Directions for this task: Give back every line exactly as it appears, pictures excluded.

Available data:
-*-*-

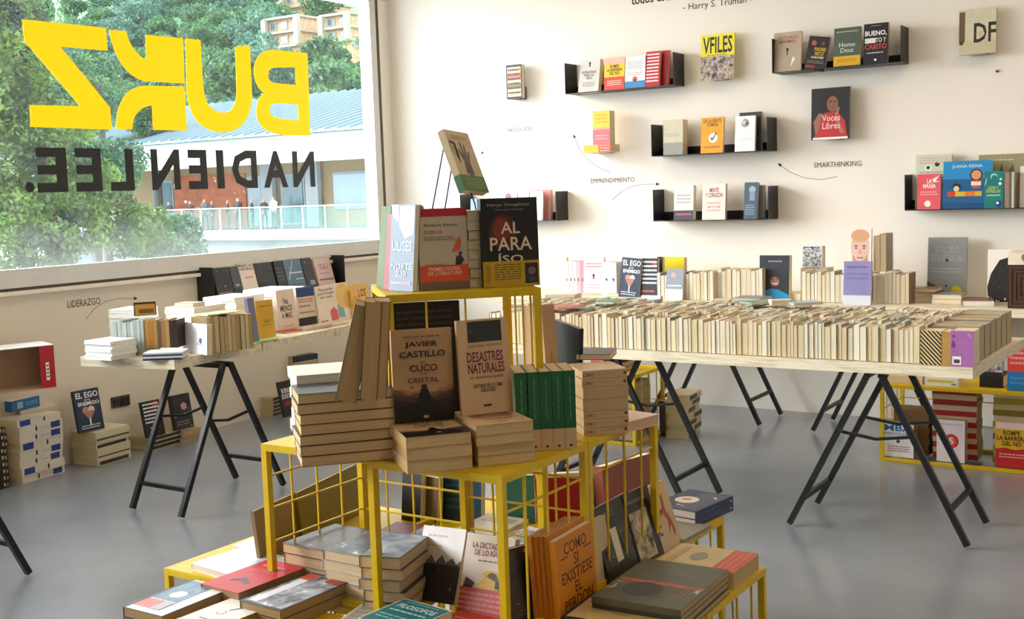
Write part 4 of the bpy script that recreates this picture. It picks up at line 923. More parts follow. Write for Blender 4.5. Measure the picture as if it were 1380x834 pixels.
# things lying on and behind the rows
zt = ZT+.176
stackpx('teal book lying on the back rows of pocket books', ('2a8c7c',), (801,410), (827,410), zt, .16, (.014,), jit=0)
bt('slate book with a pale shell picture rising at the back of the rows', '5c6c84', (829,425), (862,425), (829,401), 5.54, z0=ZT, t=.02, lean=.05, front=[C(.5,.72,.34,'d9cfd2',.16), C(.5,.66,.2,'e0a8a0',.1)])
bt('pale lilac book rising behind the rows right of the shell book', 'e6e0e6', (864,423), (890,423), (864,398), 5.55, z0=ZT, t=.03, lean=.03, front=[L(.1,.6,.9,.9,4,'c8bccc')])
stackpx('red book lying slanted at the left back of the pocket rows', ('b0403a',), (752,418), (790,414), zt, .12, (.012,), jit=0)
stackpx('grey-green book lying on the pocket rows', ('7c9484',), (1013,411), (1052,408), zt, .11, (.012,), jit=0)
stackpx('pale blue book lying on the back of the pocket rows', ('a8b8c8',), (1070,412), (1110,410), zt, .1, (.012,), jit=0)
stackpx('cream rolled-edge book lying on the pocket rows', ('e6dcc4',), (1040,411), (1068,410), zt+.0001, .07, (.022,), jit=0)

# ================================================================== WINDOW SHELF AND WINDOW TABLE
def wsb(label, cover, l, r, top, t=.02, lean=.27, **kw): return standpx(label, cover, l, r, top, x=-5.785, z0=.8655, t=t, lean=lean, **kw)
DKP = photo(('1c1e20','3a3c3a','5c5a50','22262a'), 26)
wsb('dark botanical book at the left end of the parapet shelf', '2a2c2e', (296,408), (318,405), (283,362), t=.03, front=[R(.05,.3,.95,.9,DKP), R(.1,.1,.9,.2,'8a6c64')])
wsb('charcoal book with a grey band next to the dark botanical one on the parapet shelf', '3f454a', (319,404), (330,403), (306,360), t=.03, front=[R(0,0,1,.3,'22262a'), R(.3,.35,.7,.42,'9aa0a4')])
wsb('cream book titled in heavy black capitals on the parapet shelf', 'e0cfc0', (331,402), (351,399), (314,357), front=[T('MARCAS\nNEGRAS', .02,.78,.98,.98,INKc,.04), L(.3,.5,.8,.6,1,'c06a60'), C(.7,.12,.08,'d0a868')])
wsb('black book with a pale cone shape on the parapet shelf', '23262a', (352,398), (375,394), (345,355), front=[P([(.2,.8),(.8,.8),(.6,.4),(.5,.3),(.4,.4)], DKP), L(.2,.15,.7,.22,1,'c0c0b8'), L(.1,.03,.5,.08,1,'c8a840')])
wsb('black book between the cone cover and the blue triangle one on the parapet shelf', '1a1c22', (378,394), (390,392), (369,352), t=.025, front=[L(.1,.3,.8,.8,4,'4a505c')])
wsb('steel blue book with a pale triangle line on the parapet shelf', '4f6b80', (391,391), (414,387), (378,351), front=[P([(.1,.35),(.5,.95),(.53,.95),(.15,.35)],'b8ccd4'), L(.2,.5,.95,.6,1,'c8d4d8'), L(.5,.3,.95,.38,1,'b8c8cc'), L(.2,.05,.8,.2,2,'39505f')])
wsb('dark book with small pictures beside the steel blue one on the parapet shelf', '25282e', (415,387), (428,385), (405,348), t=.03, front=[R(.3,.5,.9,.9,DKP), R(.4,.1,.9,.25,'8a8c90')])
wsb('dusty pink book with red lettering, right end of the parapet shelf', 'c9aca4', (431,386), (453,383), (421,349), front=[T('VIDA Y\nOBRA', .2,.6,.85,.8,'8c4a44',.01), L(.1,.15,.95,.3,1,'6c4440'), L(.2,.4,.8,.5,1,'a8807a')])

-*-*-

Complete answer:
Write part 4 of the bpy script that recreates this picture. It picks up at line 923. More parts follow. Write for Blender 4.5. Measure the picture as if it were 1380x834 pixels.
# things lying on and behind the rows
zt = ZT+.176
stackpx('teal book lying on the back rows of pocket books', ('2a8c7c',), (801,410), (827,410), zt, .16, (.014,), jit=0)
bt('slate book with a pale shell picture rising at the back of the rows', '5c6c84', (829,425), (862,425), (829,401), 5.54, z0=ZT, t=.02, lean=.05, front=[C(.5,.72,.34,'d9cfd2',.16), C(.5,.66,.2,'e0a8a0',.1)])
bt('pale lilac book rising behind the rows right of the shell book', 'e6e0e6', (864,423), (890,423), (864,398), 5.55, z0=ZT, t=.03, lean=.03, front=[L(.1,.6,.9,.9,4,'c8bccc')])
stackpx('red book lying slanted at the left back of the pocket rows', ('b0403a',), (752,418), (790,414), zt, .12, (.012,), jit=0)
stackpx('grey-green book lying on the pocket rows', ('7c9484',), (1013,411), (1052,408), zt, .11, (.012,), jit=0)
stackpx('pale blue book lying on the back of the pocket rows', ('a8b8c8',), (1070,412), (1110,410), zt, .1, (.012,), jit=0)
stackpx('cream rolled-edge book lying on the pocket rows', ('e6dcc4',), (1040,411), (1068,410), zt+.0001, .07, (.022,), jit=0)

# ================================================================== WINDOW SHELF AND WINDOW TABLE
def wsb(label, cover, l, r, top, t=.02, lean=.27, **kw): return standpx(label, cover, l, r, top, x=-5.785, z0=.8655, t=t, lean=lean, **kw)
DKP = photo(('1c1e20','3a3c3a','5c5a50','22262a'), 26)
wsb('dark botanical book at the left end of the parapet shelf', '2a2c2e', (296,408), (318,405), (283,362), t=.03, front=[R(.05,.3,.95,.9,DKP), R(.1,.1,.9,.2,'8a6c64')])
wsb('charcoal book with a grey band next to the dark botanical one on the parapet shelf', '3f454a', (319,404), (330,403), (306,360), t=.03, front=[R(0,0,1,.3,'22262a'), R(.3,.35,.7,.42,'9aa0a4')])
wsb('cream book titled in heavy black capitals on the parapet shelf', 'e0cfc0', (331,402), (351,399), (314,357), front=[T('MARCAS\nNEGRAS', .02,.78,.98,.98,INKc,.04), L(.3,.5,.8,.6,1,'c06a60'), C(.7,.12,.08,'d0a868')])
wsb('black book with a pale cone shape on the parapet shelf', '23262a', (352,398), (375,394), (345,355), front=[P([(.2,.8),(.8,.8),(.6,.4),(.5,.3),(.4,.4)], DKP), L(.2,.15,.7,.22,1,'c0c0b8'), L(.1,.03,.5,.08,1,'c8a840')])
wsb('black book between the cone cover and the blue triangle one on the parapet shelf', '1a1c22', (378,394), (390,392), (369,352), t=.025, front=[L(.1,.3,.8,.8,4,'4a505c')])
wsb('steel blue book with a pale triangle line on the parapet shelf', '4f6b80', (391,391), (414,387), (378,351), front=[P([(.1,.35),(.5,.95),(.53,.95),(.15,.35)],'b8ccd4'), L(.2,.5,.95,.6,1,'c8d4d8'), L(.5,.3,.95,.38,1,'b8c8cc'), L(.2,.05,.8,.2,2,'39505f')])
wsb('dark book with small pictures beside the steel blue one on the parapet shelf', '25282e', (415,387), (428,385), (405,348), t=.03, front=[R(.3,.5,.9,.9,DKP), R(.4,.1,.9,.25,'8a8c90')])
wsb('dusty pink book with red lettering, right end of the parapet shelf', 'c9aca4', (431,386), (453,383), (421,349), front=[T('VIDA Y\nOBRA', .2,.6,.85,.8,'8c4a44',.01), L(.1,.15,.95,.3,1,'6c4440'), L(.2,.4,.8,.5,1,'a8807a')])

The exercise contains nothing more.